Print all of the data exactly.
BEGIN
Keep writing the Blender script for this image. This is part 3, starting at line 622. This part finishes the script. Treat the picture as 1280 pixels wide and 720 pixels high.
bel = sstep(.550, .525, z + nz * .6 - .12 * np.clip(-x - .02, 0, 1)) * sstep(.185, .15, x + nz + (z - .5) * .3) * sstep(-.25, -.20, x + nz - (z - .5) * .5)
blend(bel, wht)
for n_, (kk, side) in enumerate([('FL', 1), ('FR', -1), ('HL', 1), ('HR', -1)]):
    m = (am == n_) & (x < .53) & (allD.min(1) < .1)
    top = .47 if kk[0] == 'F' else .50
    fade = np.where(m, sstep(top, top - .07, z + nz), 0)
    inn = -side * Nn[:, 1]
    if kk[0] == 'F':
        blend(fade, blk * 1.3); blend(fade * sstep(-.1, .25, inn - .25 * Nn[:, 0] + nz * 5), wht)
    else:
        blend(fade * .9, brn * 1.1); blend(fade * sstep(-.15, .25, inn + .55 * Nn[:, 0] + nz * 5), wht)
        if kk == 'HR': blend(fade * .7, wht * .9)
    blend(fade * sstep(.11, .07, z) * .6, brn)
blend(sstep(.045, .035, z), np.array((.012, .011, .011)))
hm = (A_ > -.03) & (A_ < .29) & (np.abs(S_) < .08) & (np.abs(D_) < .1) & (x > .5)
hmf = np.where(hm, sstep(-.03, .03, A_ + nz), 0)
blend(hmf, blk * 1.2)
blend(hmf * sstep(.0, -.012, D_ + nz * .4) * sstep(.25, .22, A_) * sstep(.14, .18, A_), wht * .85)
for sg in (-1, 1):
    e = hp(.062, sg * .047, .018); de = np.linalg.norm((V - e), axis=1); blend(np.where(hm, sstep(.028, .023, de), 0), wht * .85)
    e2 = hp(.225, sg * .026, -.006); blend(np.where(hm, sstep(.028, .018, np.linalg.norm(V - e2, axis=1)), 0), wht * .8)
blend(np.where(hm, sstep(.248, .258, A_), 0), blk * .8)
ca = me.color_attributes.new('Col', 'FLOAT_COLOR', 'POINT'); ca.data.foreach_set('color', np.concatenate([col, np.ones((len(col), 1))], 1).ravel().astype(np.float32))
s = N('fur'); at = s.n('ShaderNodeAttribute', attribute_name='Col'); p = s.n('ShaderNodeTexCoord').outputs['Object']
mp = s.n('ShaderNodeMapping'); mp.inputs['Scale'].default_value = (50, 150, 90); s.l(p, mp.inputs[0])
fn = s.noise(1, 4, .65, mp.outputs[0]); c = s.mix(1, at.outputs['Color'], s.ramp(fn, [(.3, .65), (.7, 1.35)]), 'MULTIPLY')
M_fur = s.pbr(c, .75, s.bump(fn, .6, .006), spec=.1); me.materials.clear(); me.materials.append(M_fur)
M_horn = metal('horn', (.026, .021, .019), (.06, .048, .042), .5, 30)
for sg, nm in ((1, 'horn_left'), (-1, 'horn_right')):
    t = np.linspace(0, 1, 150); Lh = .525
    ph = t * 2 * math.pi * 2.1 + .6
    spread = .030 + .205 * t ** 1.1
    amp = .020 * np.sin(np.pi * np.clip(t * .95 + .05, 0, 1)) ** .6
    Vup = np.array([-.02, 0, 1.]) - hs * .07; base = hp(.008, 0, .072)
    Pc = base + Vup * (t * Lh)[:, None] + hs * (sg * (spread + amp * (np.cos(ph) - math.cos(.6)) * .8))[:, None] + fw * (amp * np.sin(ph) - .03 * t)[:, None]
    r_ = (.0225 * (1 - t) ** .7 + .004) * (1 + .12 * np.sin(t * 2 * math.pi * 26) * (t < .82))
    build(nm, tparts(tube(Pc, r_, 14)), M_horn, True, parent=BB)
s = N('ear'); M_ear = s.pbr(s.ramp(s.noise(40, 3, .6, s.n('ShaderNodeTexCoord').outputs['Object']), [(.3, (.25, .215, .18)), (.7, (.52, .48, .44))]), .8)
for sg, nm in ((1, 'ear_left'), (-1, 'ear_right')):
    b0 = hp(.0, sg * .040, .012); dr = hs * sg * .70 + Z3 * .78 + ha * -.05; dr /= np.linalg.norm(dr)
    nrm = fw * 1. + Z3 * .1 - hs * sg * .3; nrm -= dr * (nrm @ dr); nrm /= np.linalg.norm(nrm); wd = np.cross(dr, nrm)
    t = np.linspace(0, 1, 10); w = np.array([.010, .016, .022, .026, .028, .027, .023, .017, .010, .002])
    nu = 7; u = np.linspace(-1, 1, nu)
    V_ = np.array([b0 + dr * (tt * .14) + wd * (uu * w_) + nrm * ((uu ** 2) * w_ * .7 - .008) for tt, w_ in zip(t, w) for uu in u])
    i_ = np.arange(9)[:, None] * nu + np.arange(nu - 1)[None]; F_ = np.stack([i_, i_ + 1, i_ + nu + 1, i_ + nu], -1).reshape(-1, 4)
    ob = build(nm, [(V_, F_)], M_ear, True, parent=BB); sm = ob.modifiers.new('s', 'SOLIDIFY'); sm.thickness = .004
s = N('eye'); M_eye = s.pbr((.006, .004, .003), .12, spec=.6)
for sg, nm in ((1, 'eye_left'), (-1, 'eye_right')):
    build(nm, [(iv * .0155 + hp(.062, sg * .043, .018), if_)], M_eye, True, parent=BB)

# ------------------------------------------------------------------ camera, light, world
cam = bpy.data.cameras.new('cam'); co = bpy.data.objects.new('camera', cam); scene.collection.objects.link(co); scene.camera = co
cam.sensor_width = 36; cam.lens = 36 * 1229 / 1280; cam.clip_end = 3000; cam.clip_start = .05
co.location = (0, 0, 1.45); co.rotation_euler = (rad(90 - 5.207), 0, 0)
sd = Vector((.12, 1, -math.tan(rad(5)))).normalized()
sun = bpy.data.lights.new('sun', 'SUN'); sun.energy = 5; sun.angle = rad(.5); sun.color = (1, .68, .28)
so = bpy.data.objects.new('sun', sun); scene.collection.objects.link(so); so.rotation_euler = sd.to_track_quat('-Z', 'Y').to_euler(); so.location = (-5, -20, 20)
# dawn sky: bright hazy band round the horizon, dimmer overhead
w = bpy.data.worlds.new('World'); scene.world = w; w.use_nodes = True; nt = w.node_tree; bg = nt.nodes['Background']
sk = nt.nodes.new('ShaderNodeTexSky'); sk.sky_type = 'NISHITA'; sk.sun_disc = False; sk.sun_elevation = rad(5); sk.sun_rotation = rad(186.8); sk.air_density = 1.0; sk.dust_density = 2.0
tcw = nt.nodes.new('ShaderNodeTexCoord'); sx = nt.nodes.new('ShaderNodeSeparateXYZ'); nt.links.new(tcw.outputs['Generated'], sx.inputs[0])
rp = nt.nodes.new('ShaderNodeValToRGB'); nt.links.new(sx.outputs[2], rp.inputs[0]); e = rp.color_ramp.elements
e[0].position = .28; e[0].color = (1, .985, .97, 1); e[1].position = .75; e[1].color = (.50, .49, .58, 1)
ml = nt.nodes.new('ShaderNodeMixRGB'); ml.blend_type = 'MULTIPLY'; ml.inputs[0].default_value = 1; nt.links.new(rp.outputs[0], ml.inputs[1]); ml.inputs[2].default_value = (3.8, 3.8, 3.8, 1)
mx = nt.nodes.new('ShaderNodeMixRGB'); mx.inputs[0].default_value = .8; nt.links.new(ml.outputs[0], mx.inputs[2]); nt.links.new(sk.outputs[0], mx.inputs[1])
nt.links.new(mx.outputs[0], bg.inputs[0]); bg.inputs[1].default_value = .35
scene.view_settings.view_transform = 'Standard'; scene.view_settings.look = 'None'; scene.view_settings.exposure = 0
END
# Problem solution:
Keep writing the Blender script for this image. This is part 3, starting at line 622. This part finishes the script. Treat the picture as 1280 pixels wide and 720 pixels high.
bel = sstep(.550, .525, z + nz * .6 - .12 * np.clip(-x - .02, 0, 1)) * sstep(.185, .15, x + nz + (z - .5) * .3) * sstep(-.25, -.20, x + nz - (z - .5) * .5)
blend(bel, wht)
for n_, (kk, side) in enumerate([('FL', 1), ('FR', -1), ('HL', 1), ('HR', -1)]):
    m = (am == n_) & (x < .53) & (allD.min(1) < .1)
    top = .47 if kk[0] == 'F' else .50
    fade = np.where(m, sstep(top, top - .07, z + nz), 0)
    inn = -side * Nn[:, 1]
    if kk[0] == 'F':
        blend(fade, blk * 1.3); blend(fade * sstep(-.1, .25, inn - .25 * Nn[:, 0] + nz * 5), wht)
    else:
        blend(fade * .9, brn * 1.1); blend(fade * sstep(-.15, .25, inn + .55 * Nn[:, 0] + nz * 5), wht)
        if kk == 'HR': blend(fade * .7, wht * .9)
    blend(fade * sstep(.11, .07, z) * .6, brn)
blend(sstep(.045, .035, z), np.array((.012, .011, .011)))
hm = (A_ > -.03) & (A_ < .29) & (np.abs(S_) < .08) & (np.abs(D_) < .1) & (x > .5)
hmf = np.where(hm, sstep(-.03, .03, A_ + nz), 0)
blend(hmf, blk * 1.2)
blend(hmf * sstep(.0, -.012, D_ + nz * .4) * sstep(.25, .22, A_) * sstep(.14, .18, A_), wht * .85)
for sg in (-1, 1):
    e = hp(.062, sg * .047, .018); de = np.linalg.norm((V - e), axis=1); blend(np.where(hm, sstep(.028, .023, de), 0), wht * .85)
    e2 = hp(.225, sg * .026, -.006); blend(np.where(hm, sstep(.028, .018, np.linalg.norm(V - e2, axis=1)), 0), wht * .8)
blend(np.where(hm, sstep(.248, .258, A_), 0), blk * .8)
ca = me.color_attributes.new('Col', 'FLOAT_COLOR', 'POINT'); ca.data.foreach_set('color', np.concatenate([col, np.ones((len(col), 1))], 1).ravel().astype(np.float32))
s = N('fur'); at = s.n('ShaderNodeAttribute', attribute_name='Col'); p = s.n('ShaderNodeTexCoord').outputs['Object']
mp = s.n('ShaderNodeMapping'); mp.inputs['Scale'].default_value = (50, 150, 90); s.l(p, mp.inputs[0])
fn = s.noise(1, 4, .65, mp.outputs[0]); c = s.mix(1, at.outputs['Color'], s.ramp(fn, [(.3, .65), (.7, 1.35)]), 'MULTIPLY')
M_fur = s.pbr(c, .75, s.bump(fn, .6, .006), spec=.1); me.materials.clear(); me.materials.append(M_fur)
M_horn = metal('horn', (.026, .021, .019), (.06, .048, .042), .5, 30)
for sg, nm in ((1, 'horn_left'), (-1, 'horn_right')):
    t = np.linspace(0, 1, 150); Lh = .525
    ph = t * 2 * math.pi * 2.1 + .6
    spread = .030 + .205 * t ** 1.1
    amp = .020 * np.sin(np.pi * np.clip(t * .95 + .05, 0, 1)) ** .6
    Vup = np.array([-.02, 0, 1.]) - hs * .07; base = hp(.008, 0, .072)
    Pc = base + Vup * (t * Lh)[:, None] + hs * (sg * (spread + amp * (np.cos(ph) - math.cos(.6)) * .8))[:, None] + fw * (amp * np.sin(ph) - .03 * t)[:, None]
    r_ = (.0225 * (1 - t) ** .7 + .004) * (1 + .12 * np.sin(t * 2 * math.pi * 26) * (t < .82))
    build(nm, tparts(tube(Pc, r_, 14)), M_horn, True, parent=BB)
s = N('ear'); M_ear = s.pbr(s.ramp(s.noise(40, 3, .6, s.n('ShaderNodeTexCoord').outputs['Object']), [(.3, (.25, .215, .18)), (.7, (.52, .48, .44))]), .8)
for sg, nm in ((1, 'ear_left'), (-1, 'ear_right')):
    b0 = hp(.0, sg * .040, .012); dr = hs * sg * .70 + Z3 * .78 + ha * -.05; dr /= np.linalg.norm(dr)
    nrm = fw * 1. + Z3 * .1 - hs * sg * .3; nrm -= dr * (nrm @ dr); nrm /= np.linalg.norm(nrm); wd = np.cross(dr, nrm)
    t = np.linspace(0, 1, 10); w = np.array([.010, .016, .022, .026, .028, .027, .023, .017, .010, .002])
    nu = 7; u = np.linspace(-1, 1, nu)
    V_ = np.array([b0 + dr * (tt * .14) + wd * (uu * w_) + nrm * ((uu ** 2) * w_ * .7 - .008) for tt, w_ in zip(t, w) for uu in u])
    i_ = np.arange(9)[:, None] * nu + np.arange(nu - 1)[None]; F_ = np.stack([i_, i_ + 1, i_ + nu + 1, i_ + nu], -1).reshape(-1, 4)
    ob = build(nm, [(V_, F_)], M_ear, True, parent=BB); sm = ob.modifiers.new('s', 'SOLIDIFY'); sm.thickness = .004
s = N('eye'); M_eye = s.pbr((.006, .004, .003), .12, spec=.6)
for sg, nm in ((1, 'eye_left'), (-1, 'eye_right')):
    build(nm, [(iv * .0155 + hp(.062, sg * .043, .018), if_)], M_eye, True, parent=BB)

# ------------------------------------------------------------------ camera, light, world
cam = bpy.data.cameras.new('cam'); co = bpy.data.objects.new('camera', cam); scene.collection.objects.link(co); scene.camera = co
cam.sensor_width = 36; cam.lens = 36 * 1229 / 1280; cam.clip_end = 3000; cam.clip_start = .05
co.location = (0, 0, 1.45); co.rotation_euler = (rad(90 - 5.207), 0, 0)
sd = Vector((.12, 1, -math.tan(rad(5)))).normalized()
sun = bpy.data.lights.new('sun', 'SUN'); sun.energy = 5; sun.angle = rad(.5); sun.color = (1, .68, .28)
so = bpy.data.objects.new('sun', sun); scene.collection.objects.link(so); so.rotation_euler = sd.to_track_quat('-Z', 'Y').to_euler(); so.location = (-5, -20, 20)
# dawn sky: bright hazy band round the horizon, dimmer overhead
w = bpy.data.worlds.new('World'); scene.world = w; w.use_nodes = True; nt = w.node_tree; bg = nt.nodes['Background']
sk = nt.nodes.new('ShaderNodeTexSky'); sk.sky_type = 'NISHITA'; sk.sun_disc = False; sk.sun_elevation = rad(5); sk.sun_rotation = rad(186.8); sk.air_density = 1.0; sk.dust_density = 2.0
tcw = nt.nodes.new('ShaderNodeTexCoord'); sx = nt.nodes.new('ShaderNodeSeparateXYZ'); nt.links.new(tcw.outputs['Generated'], sx.inputs[0])
rp = nt.nodes.new('ShaderNodeValToRGB'); nt.links.new(sx.outputs[2], rp.inputs[0]); e = rp.color_ramp.elements
e[0].position = .28; e[0].color = (1, .985, .97, 1); e[1].position = .75; e[1].color = (.50, .49, .58, 1)
ml = nt.nodes.new('ShaderNodeMixRGB'); ml.blend_type = 'MULTIPLY'; ml.inputs[0].default_value = 1; nt.links.new(rp.outputs[0], ml.inputs[1]); ml.inputs[2].default_value = (3.8, 3.8, 3.8, 1)
mx = nt.nodes.new('ShaderNodeMixRGB'); mx.inputs[0].default_value = .8; nt.links.new(ml.outputs[0], mx.inputs[2]); nt.links.new(sk.outputs[0], mx.inputs[1])
nt.links.new(mx.outputs[0], bg.inputs[0]); bg.inputs[1].default_value = .35
scene.view_settings.view_transform = 'Standard'; scene.view_settings.look = 'None'; scene.view_settings.exposure = 0